• AIM:
What are the lines from the one with "Write the bpy" through the one with "cam_d.dof.use_dof = True;", inclusive? Output them exactly, and leave out the pictures.

• DATASET RECORDS:
○ ○ ○ ○ ○
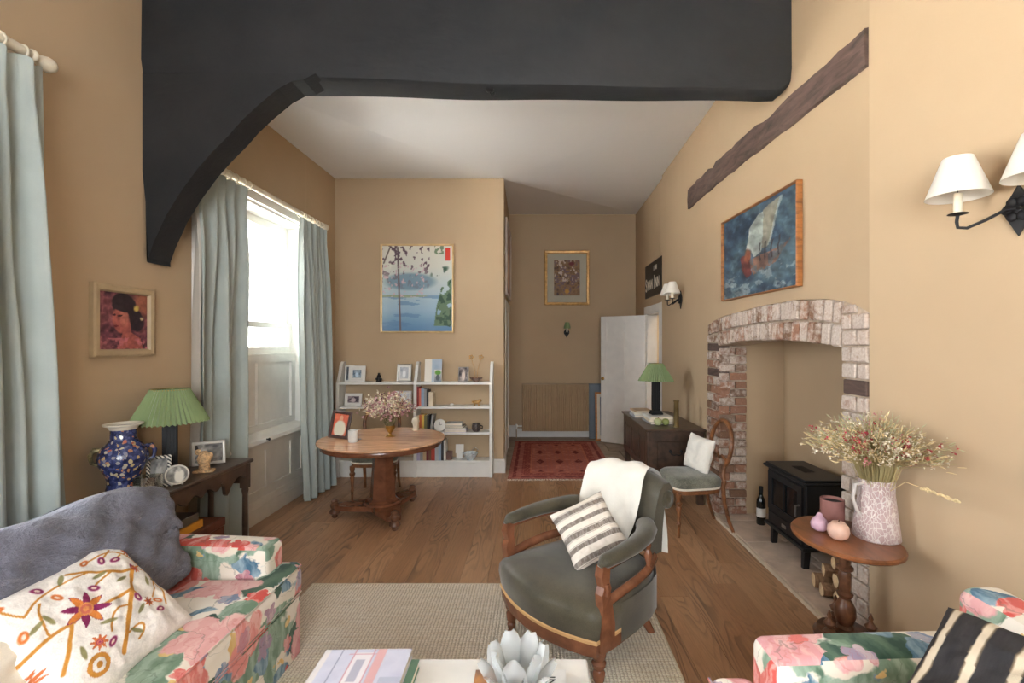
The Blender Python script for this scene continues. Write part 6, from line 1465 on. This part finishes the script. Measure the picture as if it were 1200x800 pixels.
○ ○ ○ ○ ○
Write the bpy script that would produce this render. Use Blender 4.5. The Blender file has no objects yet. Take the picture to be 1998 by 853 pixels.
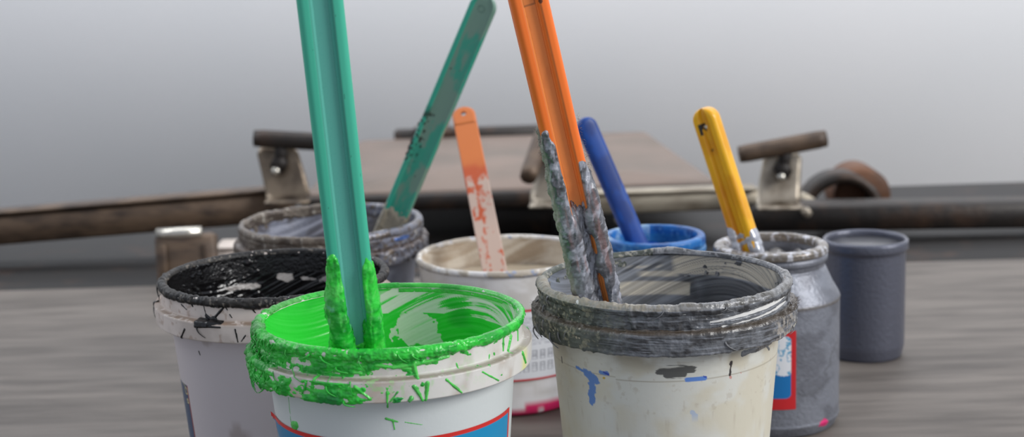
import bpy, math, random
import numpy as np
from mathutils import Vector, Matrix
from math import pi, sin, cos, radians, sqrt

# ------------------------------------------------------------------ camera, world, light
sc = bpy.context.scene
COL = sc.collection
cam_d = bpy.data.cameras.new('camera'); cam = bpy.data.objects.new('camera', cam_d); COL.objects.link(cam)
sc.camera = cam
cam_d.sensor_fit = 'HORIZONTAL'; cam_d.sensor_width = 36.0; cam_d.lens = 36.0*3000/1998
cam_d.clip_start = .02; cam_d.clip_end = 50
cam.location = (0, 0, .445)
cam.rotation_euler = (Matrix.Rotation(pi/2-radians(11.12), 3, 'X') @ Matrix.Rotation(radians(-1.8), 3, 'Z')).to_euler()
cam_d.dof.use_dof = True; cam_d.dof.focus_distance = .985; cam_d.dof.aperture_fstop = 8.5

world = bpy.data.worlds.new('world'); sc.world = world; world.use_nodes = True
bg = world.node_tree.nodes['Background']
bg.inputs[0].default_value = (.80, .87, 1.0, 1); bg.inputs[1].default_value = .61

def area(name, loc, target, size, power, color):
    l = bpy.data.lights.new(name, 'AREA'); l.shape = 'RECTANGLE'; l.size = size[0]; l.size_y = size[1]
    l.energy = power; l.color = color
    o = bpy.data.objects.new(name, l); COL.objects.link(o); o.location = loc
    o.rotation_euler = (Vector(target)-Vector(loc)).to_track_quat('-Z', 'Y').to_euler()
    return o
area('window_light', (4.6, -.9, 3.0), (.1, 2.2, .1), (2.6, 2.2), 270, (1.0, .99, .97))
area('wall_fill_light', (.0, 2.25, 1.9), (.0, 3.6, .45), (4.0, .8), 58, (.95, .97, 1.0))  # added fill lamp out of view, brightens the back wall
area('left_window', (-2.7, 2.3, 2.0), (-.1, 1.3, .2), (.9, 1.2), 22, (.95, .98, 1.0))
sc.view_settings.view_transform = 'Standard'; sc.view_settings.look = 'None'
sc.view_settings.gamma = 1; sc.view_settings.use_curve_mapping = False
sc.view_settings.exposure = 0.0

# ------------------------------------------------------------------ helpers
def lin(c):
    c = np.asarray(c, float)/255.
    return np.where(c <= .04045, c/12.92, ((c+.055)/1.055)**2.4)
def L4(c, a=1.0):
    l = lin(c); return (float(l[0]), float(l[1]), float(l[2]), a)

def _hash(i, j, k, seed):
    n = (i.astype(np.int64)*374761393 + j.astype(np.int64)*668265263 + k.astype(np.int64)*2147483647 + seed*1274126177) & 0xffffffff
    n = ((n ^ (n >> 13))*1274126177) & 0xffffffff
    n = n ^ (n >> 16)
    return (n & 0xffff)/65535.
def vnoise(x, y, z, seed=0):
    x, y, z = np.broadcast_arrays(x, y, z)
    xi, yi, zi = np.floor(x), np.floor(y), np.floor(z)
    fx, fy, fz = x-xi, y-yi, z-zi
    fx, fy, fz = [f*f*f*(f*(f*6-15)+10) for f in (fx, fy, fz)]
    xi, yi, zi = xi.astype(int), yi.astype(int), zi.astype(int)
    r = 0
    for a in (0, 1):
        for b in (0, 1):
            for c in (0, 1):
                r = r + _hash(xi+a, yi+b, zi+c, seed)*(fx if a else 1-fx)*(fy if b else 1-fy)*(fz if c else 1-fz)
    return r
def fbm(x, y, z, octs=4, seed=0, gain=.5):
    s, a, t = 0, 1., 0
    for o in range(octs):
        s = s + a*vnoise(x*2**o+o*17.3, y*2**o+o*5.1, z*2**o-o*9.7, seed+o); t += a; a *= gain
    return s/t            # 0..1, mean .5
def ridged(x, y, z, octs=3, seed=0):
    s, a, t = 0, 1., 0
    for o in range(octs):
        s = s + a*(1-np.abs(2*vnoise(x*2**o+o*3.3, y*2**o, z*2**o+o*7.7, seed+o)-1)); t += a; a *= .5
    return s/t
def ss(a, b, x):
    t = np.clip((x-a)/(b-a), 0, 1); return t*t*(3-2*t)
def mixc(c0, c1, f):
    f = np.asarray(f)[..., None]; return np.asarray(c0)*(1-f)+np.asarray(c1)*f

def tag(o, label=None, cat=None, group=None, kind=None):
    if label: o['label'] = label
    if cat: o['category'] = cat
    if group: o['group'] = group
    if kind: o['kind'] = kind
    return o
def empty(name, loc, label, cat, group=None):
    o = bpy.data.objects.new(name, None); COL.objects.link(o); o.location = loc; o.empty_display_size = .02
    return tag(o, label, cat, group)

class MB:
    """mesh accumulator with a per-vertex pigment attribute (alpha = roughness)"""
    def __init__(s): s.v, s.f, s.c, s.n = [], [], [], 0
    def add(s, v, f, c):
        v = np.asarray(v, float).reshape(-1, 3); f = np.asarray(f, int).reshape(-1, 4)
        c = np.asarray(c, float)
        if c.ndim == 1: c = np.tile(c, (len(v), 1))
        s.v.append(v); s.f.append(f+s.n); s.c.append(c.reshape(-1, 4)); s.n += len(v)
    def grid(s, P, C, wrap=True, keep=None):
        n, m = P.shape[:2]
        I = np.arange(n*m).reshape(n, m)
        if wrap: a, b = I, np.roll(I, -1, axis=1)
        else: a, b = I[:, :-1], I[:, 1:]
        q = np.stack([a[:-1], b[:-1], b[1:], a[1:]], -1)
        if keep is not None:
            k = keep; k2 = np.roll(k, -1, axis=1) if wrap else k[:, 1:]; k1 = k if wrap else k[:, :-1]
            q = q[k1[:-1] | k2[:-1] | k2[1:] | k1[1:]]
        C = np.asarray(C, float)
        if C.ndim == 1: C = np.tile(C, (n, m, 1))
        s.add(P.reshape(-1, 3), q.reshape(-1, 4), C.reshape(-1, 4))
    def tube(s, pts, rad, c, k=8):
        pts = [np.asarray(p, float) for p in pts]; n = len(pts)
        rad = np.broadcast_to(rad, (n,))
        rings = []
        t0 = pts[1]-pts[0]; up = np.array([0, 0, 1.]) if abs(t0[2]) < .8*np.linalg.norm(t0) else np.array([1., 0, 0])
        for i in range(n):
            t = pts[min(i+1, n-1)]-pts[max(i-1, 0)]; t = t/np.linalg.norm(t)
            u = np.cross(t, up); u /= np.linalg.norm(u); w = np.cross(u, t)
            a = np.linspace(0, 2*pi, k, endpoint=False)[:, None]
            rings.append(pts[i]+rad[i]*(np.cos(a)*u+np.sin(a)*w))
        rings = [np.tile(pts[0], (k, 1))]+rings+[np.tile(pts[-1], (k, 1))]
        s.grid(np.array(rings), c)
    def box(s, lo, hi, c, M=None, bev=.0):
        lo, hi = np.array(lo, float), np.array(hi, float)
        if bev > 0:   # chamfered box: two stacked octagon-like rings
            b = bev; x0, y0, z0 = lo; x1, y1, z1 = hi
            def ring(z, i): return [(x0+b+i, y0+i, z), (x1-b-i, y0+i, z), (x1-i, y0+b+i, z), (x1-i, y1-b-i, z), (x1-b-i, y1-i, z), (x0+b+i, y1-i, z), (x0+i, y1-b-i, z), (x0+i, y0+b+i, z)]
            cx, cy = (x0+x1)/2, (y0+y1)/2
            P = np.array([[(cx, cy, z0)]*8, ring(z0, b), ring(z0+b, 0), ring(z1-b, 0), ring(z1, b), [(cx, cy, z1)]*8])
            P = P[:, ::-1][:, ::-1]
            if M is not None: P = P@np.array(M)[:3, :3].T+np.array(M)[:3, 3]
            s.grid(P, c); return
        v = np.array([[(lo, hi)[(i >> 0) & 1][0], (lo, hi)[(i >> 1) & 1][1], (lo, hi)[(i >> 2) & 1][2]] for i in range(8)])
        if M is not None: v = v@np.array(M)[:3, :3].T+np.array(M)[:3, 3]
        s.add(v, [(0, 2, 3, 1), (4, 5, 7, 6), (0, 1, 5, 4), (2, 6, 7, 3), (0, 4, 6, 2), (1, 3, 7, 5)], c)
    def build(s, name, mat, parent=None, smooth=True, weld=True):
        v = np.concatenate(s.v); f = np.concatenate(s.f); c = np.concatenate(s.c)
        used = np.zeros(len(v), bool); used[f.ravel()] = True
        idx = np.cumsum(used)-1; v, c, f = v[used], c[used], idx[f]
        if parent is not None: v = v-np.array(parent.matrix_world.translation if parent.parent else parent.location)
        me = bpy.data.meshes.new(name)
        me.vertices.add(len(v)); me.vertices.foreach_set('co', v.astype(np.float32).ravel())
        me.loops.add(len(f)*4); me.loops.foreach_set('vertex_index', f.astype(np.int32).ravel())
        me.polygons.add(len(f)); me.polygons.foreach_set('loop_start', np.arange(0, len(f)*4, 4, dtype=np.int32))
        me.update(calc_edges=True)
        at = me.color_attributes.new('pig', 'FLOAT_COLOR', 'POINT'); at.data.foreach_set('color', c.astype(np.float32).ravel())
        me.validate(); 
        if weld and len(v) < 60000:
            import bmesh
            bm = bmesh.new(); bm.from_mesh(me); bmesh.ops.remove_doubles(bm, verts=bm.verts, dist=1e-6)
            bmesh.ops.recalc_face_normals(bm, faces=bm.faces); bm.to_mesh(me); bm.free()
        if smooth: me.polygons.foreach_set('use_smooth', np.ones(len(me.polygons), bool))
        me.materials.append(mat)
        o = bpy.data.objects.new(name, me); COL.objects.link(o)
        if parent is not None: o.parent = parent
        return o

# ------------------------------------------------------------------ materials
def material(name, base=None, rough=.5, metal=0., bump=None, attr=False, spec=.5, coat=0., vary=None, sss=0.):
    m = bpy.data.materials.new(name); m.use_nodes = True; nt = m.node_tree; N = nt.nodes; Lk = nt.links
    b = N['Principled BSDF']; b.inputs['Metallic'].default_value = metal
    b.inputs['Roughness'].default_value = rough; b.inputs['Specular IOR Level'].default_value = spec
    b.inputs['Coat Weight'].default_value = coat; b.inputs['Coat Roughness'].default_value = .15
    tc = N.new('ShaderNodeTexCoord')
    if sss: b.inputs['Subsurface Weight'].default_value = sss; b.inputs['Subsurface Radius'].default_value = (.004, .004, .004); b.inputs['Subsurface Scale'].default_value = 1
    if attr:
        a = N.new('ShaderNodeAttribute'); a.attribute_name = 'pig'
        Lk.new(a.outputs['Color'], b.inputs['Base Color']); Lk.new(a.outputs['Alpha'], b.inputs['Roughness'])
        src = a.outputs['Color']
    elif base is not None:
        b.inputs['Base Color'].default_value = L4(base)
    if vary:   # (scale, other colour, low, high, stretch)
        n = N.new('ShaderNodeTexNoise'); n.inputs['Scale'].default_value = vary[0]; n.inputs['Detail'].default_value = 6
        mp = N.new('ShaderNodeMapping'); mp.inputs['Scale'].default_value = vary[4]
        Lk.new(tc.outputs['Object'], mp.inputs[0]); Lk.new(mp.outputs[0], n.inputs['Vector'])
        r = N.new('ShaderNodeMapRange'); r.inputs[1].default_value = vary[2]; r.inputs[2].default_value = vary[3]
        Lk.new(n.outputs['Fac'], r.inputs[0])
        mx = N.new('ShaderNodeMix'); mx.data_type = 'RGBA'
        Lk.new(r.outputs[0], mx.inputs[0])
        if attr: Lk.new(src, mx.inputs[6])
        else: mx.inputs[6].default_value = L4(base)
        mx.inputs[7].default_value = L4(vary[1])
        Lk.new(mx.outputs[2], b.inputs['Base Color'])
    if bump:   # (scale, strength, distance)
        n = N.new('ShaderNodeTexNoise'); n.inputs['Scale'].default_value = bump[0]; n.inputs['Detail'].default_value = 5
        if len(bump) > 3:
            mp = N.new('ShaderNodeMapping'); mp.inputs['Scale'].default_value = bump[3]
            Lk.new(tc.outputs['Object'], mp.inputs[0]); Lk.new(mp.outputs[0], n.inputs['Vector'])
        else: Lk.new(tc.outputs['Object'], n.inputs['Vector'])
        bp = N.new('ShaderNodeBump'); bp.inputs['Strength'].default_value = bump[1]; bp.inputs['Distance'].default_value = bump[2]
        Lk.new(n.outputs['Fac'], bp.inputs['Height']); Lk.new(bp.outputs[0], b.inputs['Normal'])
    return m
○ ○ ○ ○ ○
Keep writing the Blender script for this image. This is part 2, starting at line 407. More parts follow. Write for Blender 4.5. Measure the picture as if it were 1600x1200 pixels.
○ ○ ○ ○ ○
• THE SOLUTION:
Write the bpy script that would produce this render. Use Blender 4.5. The Blender file has no objects yet. Take the picture to be 1998 by 853 pixels.
import bpy, math, random
import numpy as np
from mathutils import Vector, Matrix
from math import pi, sin, cos, radians, sqrt

# ------------------------------------------------------------------ camera, world, light
sc = bpy.context.scene
COL = sc.collection
cam_d = bpy.data.cameras.new('camera'); cam = bpy.data.objects.new('camera', cam_d); COL.objects.link(cam)
sc.camera = cam
cam_d.sensor_fit = 'HORIZONTAL'; cam_d.sensor_width = 36.0; cam_d.lens = 36.0*3000/1998
cam_d.clip_start = .02; cam_d.clip_end = 50
cam.location = (0, 0, .445)
cam.rotation_euler = (Matrix.Rotation(pi/2-radians(11.12), 3, 'X') @ Matrix.Rotation(radians(-1.8), 3, 'Z')).to_euler()
cam_d.dof.use_dof = True; cam_d.dof.focus_distance = .985; cam_d.dof.aperture_fstop = 8.5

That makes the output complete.